Thankfully, this trail and the rest of the trails on this list are still open, so if I ever journey back to Montana, I am going to seize the day and ride it! From what I’ve heard, Trail #7, despite the unexceptional name, is one of the best trails in the Flathead Valley. Based on swirling rumors and hazy guidebook descriptions, this trail runs about 20-30 miles along the high-alpine crest of the majestic Swan Range. I’m not sure how best to navigate this epic route, but if I ever get back to the area, I am definitely going to find out!

Vernal, Utah

Photo by david_darling.

This one wasn’t totally my fault: I had no idea there was as much as a drop of singletrack in Vernal when I drove through it on my way from Colorado to Montana.
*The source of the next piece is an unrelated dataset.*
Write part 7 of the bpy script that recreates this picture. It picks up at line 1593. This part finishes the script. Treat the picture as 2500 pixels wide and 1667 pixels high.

There were no trails listed for Vernal here on Singletracks at that time, and it was only after I read a feature magazine article about it a few months later that I realized what I had missed.

Apparently, despite having flown under the radar for so long, Vernal boasts true destination-worthy desert singletrack that is said to rival that of Fruita and Moab. I can tell you this: if I ever drive through Vernal again, I’ll be stopping!

Ashley Mountain, Whitefish, Montana

Just one of the many trails near where I lived in Montana, I never had the chance to ride this one either. It’s described in my cryptic locals’ guidebook as:

A sweet loop ride consisting of a gravel road climb, plenty of fine, undulating Montana singletrack, finished off with one of the finest singletrack descents known to man. Almost all of the descending on this ride is on Singletrack. Make sure your brakes are working! (About 17 miles total.)

If that doesn’t get your mouth watering, I don’t know what will!

Hartman Rocks, Gunnison, Colorado

Photo: mudhunny.

I’ve driven through Gunnison at least three times now, and I have yet to ride the trails at Hartman Rocks. The first time I was in Gunnison, I actually tried to ride Hartmans, but had to turn around after just a few hundered yards due to a mechanical. It took all day to get repaired at the shop, and by the time it was done I was just ready to be on my way up to Crested Butte.

Sadly, the most recent times I drove through in 2011 I knew what I was missing out on, but with mouthwatering alpine trails just up the road in Crested Butte, it’s hard to pause 30 miles south of the destination that you’ve literally driven across the country to reach.

Kenosha Pass, Colorado

Photo: Collin1983.

I spent a summer in 2008 living just 30-45 minutes down the road from this trail. I rode its sister trail, Kenosha Pass to Lost Creek Wilderness, at least two or three times. Why I never crossed the highway and rode on the other side, I don’t remember. After reading the tantalizing description of this trail posted on the blog by maddslacker, I have really been kicking myself. One of the best trails on the front range of Colorado, I lived so close, and I never rode it? What was I thinking?

Thankfully, it looks like this regret won’t be a regret for much longer. We have a trip in the works for this summer, and for part of the trip we will be spending time in this area of Colorado. I won’t let this opportunity pass me by again!

Success Story: Trail 401, Crested Butte, Colorado

Photo: mtbgreg1.

I passed through Crested Butte, Colorado during a trip from Colorado to Montana in 2008. Along the way I was riding every great mountain bike trail I could find, and I had spent the past three days riding some truly world-class trails: Monarch Crest, Reno/Flag/Bear/Deadman’s, and Snodgrass. But after having just spent 2-3 weeks off of the bike due to a concussion and then jumping back on and riding about 60 miles in less than three days, I decided to hit the road and head towards Wyoming to give my legs a break. In doing so, I had to make the tough choice to pass on Trail 401, then ranked as the second best trail in the nation.

I had always regretted that decision, but this past summer I was able to make it right. We took a trip to the Crested Butte area and Trail 401 was at the top of the list of trails I wanted to ride. After three years of waiting, I was finally able to return to the area and ride the trail that I had been dreaming about for so long!

My return to Trail 401 truly felt like a success story, and it’s a story I want to repeat with as many of the trails listed above as I possibly can.

What about you? What trails do you regret not riding?